Required task: Images are not part of the copy; transcribe all the data exactly.

Material provided:
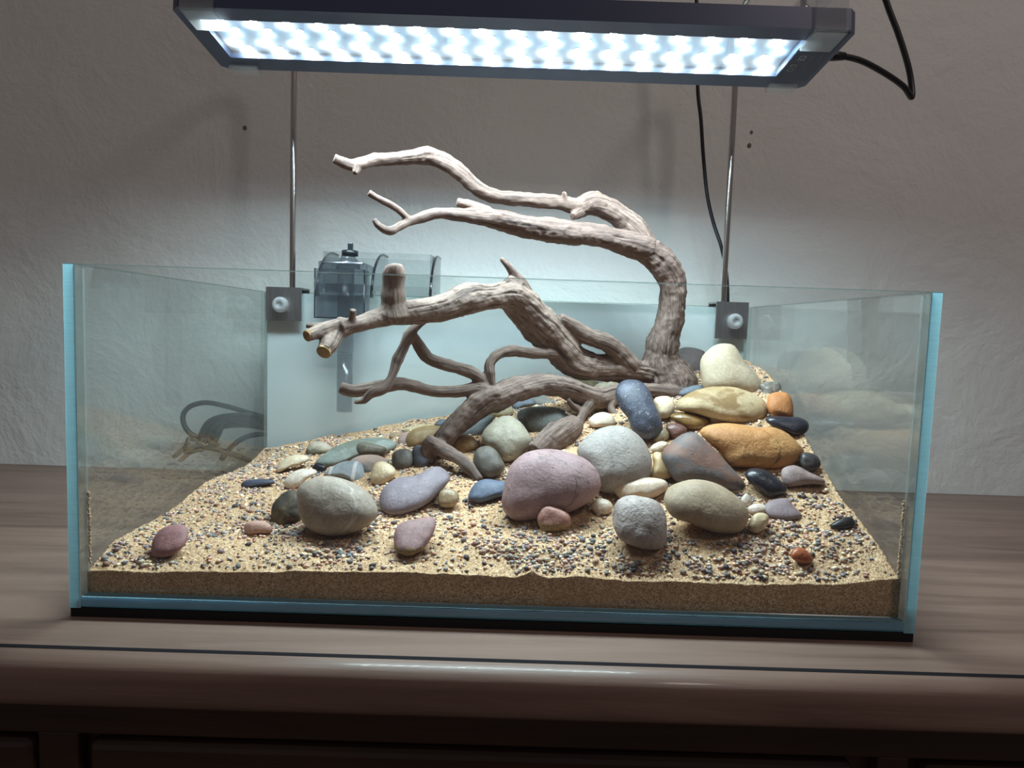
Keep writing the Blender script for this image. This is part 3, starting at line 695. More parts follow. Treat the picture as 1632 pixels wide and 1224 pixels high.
for m_, q in enumerate(rest):
    r, x, y = PX[q]; a = random.uniform(0, 6.28); ca, sa = math.cos(a), math.sin(a); V = shapes[random.randrange(8)] * r
    tl_ = random.uniform(-.4, .4); V = np.stack([V[:, 0] * ca - V[:, 1] * sa, V[:, 0] * sa + V[:, 1] * ca, V[:, 2] + V[:, 0] * tl_], 1)
    VV[m_ * nV:(m_ + 1) * nV] = V + (x, y, PZ[q] + r * .3)
    cl = np.array(srgb(GCOLS[GN[cidx[q]]])) * random.uniform(.95, 1.6); CC[m_ * nV:(m_ + 1) * nV] = (*cl, 1)
    FF[m_ * len(F1):(m_ + 1) * len(F1)] = F1 + m_ * nV
me = bpy.data.meshes.new('fine_gravel'); me.vertices.add(len(VV)); me.vertices.foreach_set('co', VV.ravel())
me.loops.add(FF.size); me.loops.foreach_set('vertex_index', FF.ravel()); me.polygons.add(len(FF)); me.polygons.foreach_set('loop_start', np.arange(0, FF.size, 3, dtype=np.int32))
me.update(calc_edges=True); me.polygons.foreach_set('use_smooth', np.ones(len(FF), bool))
at = me.color_attributes.new('tone', 'FLOAT_COLOR', 'POINT'); at.data.foreach_set('color', CC.ravel())
k = NT('gravel_mix'); a = k.n('ShaderNodeAttribute', attribute_name='tone'); f = k.noise(k.coord(), 1200, 2)
b = k.bsdf(Base_Color=k.mix(k.math('MULTIPLY', f, .2), a.outputs['Color'], (.1, .09, .08)), Roughness=.5); me.materials.append(k.done(b.outputs[0]))
tag(link(bpy.data.objects.new('fine_gravel', me)), 'mixed fine gravel scattered over the sand between the stones', 'gravel', kind='stuff')

# ------------------------------------------------------------------ driftwood
# each limb: name, tone, [(px, py, radius in px, depth Y), ...]
tb = at_t(1062, 618, hit_sand(1062, 618))[1]
FT = at_t(712, 716, hit_sand(712, 716, .008))[1]
FT2 = at_t(764, 764, hit_sand(764, 764, .002))[1]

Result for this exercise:
Keep writing the Blender script for this image. This is part 3, starting at line 695. More parts follow. Treat the picture as 1632 pixels wide and 1224 pixels high.
for m_, q in enumerate(rest):
    r, x, y = PX[q]; a = random.uniform(0, 6.28); ca, sa = math.cos(a), math.sin(a); V = shapes[random.randrange(8)] * r
    tl_ = random.uniform(-.4, .4); V = np.stack([V[:, 0] * ca - V[:, 1] * sa, V[:, 0] * sa + V[:, 1] * ca, V[:, 2] + V[:, 0] * tl_], 1)
    VV[m_ * nV:(m_ + 1) * nV] = V + (x, y, PZ[q] + r * .3)
    cl = np.array(srgb(GCOLS[GN[cidx[q]]])) * random.uniform(.95, 1.6); CC[m_ * nV:(m_ + 1) * nV] = (*cl, 1)
    FF[m_ * len(F1):(m_ + 1) * len(F1)] = F1 + m_ * nV
me = bpy.data.meshes.new('fine_gravel'); me.vertices.add(len(VV)); me.vertices.foreach_set('co', VV.ravel())
me.loops.add(FF.size); me.loops.foreach_set('vertex_index', FF.ravel()); me.polygons.add(len(FF)); me.polygons.foreach_set('loop_start', np.arange(0, FF.size, 3, dtype=np.int32))
me.update(calc_edges=True); me.polygons.foreach_set('use_smooth', np.ones(len(FF), bool))
at = me.color_attributes.new('tone', 'FLOAT_COLOR', 'POINT'); at.data.foreach_set('color', CC.ravel())
k = NT('gravel_mix'); a = k.n('ShaderNodeAttribute', attribute_name='tone'); f = k.noise(k.coord(), 1200, 2)
b = k.bsdf(Base_Color=k.mix(k.math('MULTIPLY', f, .2), a.outputs['Color'], (.1, .09, .08)), Roughness=.5); me.materials.append(k.done(b.outputs[0]))
tag(link(bpy.data.objects.new('fine_gravel', me)), 'mixed fine gravel scattered over the sand between the stones', 'gravel', kind='stuff')

# ------------------------------------------------------------------ driftwood
# each limb: name, tone, [(px, py, radius in px, depth Y), ...]
tb = at_t(1062, 618, hit_sand(1062, 618))[1]
FT = at_t(712, 716, hit_sand(712, 716, .008))[1]
FT2 = at_t(764, 764, hit_sand(764, 764, .002))[1]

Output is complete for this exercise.